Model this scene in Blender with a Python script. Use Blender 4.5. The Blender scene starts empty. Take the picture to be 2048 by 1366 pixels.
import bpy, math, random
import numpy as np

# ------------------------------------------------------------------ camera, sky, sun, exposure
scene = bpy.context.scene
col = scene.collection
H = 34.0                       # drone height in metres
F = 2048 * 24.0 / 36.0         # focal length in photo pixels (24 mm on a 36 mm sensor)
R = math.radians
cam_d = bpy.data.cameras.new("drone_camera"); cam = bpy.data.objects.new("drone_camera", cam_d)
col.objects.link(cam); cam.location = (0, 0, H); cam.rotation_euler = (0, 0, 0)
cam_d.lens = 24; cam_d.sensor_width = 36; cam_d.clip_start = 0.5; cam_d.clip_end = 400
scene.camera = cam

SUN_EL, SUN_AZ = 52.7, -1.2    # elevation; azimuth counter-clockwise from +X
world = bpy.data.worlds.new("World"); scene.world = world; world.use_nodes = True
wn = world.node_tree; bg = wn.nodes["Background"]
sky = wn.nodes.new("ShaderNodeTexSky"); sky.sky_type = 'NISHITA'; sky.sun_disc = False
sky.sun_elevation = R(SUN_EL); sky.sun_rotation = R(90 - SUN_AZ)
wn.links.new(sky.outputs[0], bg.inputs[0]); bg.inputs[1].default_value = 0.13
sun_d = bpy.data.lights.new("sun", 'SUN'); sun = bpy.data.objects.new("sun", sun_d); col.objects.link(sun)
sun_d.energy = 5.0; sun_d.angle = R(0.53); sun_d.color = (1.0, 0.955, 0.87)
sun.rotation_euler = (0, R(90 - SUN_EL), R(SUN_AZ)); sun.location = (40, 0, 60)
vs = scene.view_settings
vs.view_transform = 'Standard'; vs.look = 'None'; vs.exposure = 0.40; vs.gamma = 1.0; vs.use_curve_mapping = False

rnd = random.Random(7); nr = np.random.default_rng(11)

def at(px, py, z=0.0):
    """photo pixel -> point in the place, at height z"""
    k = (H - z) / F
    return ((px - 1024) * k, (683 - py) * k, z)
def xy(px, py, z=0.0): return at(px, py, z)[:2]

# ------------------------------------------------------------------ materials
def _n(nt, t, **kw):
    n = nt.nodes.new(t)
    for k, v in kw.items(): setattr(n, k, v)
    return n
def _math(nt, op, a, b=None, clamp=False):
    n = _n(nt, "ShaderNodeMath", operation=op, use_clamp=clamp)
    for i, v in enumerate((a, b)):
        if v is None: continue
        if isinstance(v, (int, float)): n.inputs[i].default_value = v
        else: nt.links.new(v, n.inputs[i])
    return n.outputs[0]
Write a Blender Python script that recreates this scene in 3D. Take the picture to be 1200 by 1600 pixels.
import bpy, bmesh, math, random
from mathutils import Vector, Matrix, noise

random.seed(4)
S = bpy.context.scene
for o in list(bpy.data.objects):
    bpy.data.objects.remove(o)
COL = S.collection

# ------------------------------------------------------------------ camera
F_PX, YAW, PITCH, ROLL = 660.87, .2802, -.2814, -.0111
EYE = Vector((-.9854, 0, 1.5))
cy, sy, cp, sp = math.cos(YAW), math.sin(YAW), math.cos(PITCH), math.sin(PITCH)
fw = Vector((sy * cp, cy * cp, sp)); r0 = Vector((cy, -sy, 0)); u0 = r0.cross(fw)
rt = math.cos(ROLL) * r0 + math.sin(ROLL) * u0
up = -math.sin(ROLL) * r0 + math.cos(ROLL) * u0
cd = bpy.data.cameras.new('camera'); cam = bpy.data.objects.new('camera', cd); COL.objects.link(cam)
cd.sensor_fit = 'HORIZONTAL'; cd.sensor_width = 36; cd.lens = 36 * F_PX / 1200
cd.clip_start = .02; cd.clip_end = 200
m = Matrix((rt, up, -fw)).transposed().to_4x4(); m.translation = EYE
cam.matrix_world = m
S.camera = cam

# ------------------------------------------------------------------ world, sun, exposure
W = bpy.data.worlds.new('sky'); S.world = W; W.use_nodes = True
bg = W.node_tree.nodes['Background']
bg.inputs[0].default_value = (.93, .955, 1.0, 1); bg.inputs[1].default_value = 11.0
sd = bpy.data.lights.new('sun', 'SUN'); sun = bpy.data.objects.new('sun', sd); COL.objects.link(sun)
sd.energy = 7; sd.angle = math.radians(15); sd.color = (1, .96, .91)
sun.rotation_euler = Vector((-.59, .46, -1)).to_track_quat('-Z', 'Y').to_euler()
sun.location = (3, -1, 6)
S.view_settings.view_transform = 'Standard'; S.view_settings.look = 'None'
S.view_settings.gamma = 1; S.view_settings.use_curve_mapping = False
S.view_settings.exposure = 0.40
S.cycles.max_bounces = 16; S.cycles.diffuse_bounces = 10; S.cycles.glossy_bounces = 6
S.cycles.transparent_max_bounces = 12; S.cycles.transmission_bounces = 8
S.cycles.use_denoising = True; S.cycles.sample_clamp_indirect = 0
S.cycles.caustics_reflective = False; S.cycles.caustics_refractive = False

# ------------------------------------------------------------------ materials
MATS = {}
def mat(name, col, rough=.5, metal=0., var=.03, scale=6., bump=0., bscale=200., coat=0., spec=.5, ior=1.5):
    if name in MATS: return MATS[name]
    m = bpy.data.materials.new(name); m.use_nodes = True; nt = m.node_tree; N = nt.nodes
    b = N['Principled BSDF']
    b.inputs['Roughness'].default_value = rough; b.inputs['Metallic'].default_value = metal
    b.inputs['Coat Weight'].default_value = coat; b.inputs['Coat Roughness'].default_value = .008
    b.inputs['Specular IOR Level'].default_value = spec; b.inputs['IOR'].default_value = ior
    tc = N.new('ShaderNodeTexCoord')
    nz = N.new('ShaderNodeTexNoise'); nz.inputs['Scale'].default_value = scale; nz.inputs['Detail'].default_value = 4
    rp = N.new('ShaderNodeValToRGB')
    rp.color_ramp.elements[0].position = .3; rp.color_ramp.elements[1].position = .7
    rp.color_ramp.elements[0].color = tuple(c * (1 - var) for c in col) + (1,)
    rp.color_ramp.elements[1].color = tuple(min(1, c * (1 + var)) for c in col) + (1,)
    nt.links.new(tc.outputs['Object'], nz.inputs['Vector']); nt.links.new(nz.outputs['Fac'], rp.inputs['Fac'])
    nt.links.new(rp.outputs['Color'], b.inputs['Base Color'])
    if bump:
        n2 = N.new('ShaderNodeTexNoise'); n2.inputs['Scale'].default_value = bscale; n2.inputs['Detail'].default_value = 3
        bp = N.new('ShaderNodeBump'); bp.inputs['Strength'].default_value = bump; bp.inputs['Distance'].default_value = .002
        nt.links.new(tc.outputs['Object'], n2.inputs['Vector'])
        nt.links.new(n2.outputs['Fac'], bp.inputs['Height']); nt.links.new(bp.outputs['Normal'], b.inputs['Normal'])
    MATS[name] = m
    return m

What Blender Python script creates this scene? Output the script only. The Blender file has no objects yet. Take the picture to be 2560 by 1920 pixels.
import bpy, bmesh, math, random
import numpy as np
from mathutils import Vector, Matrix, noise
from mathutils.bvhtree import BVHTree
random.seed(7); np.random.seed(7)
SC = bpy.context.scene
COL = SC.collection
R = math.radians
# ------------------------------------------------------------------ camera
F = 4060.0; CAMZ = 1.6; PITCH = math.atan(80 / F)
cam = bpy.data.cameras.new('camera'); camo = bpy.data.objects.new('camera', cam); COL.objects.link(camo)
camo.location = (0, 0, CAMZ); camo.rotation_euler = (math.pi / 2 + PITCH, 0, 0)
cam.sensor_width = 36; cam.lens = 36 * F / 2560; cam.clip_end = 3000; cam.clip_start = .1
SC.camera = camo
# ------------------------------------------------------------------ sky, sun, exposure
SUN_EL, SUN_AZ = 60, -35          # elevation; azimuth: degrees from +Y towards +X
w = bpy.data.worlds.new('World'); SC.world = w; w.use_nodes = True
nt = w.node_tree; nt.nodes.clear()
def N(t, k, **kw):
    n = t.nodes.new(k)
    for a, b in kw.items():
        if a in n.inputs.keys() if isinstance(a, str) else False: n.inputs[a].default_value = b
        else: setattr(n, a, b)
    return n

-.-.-

Written exercise:
Every line from the first entry to the line containing "vs.view_transform = 'Standard';" should be transcribed exactly, and nothing beyond it.

Correct output:
Model this scene in Blender with a Python script. Use Blender 4.5. The Blender scene starts empty. Take the picture to be 2048 by 1366 pixels.
import bpy, math, random
import numpy as np

# ------------------------------------------------------------------ camera, sky, sun, exposure
scene = bpy.context.scene
col = scene.collection
H = 34.0                       # drone height in metres
F = 2048 * 24.0 / 36.0         # focal length in photo pixels (24 mm on a 36 mm sensor)
R = math.radians
cam_d = bpy.data.cameras.new("drone_camera"); cam = bpy.data.objects.new("drone_camera", cam_d)
col.objects.link(cam); cam.location = (0, 0, H); cam.rotation_euler = (0, 0, 0)
cam_d.lens = 24; cam_d.sensor_width = 36; cam_d.clip_start = 0.5; cam_d.clip_end = 400
scene.camera = cam

SUN_EL, SUN_AZ = 52.7, -1.2    # elevation; azimuth counter-clockwise from +X
world = bpy.data.worlds.new("World"); scene.world = world; world.use_nodes = True
wn = world.node_tree; bg = wn.nodes["Background"]
sky = wn.nodes.new("ShaderNodeTexSky"); sky.sky_type = 'NISHITA'; sky.sun_disc = False
sky.sun_elevation = R(SUN_EL); sky.sun_rotation = R(90 - SUN_AZ)
wn.links.new(sky.outputs[0], bg.inputs[0]); bg.inputs[1].default_value = 0.13
sun_d = bpy.data.lights.new("sun", 'SUN'); sun = bpy.data.objects.new("sun", sun_d); col.objects.link(sun)
sun_d.energy = 5.0; sun_d.angle = R(0.53); sun_d.color = (1.0, 0.955, 0.87)
sun.rotation_euler = (0, R(90 - SUN_EL), R(SUN_AZ)); sun.location = (40, 0, 60)
vs = scene.view_settings
vs.view_transform = 'Standard'; vs.look = 'None'; vs.exposure = 0.40; vs.gamma = 1.0; vs.use_curve_mapping = False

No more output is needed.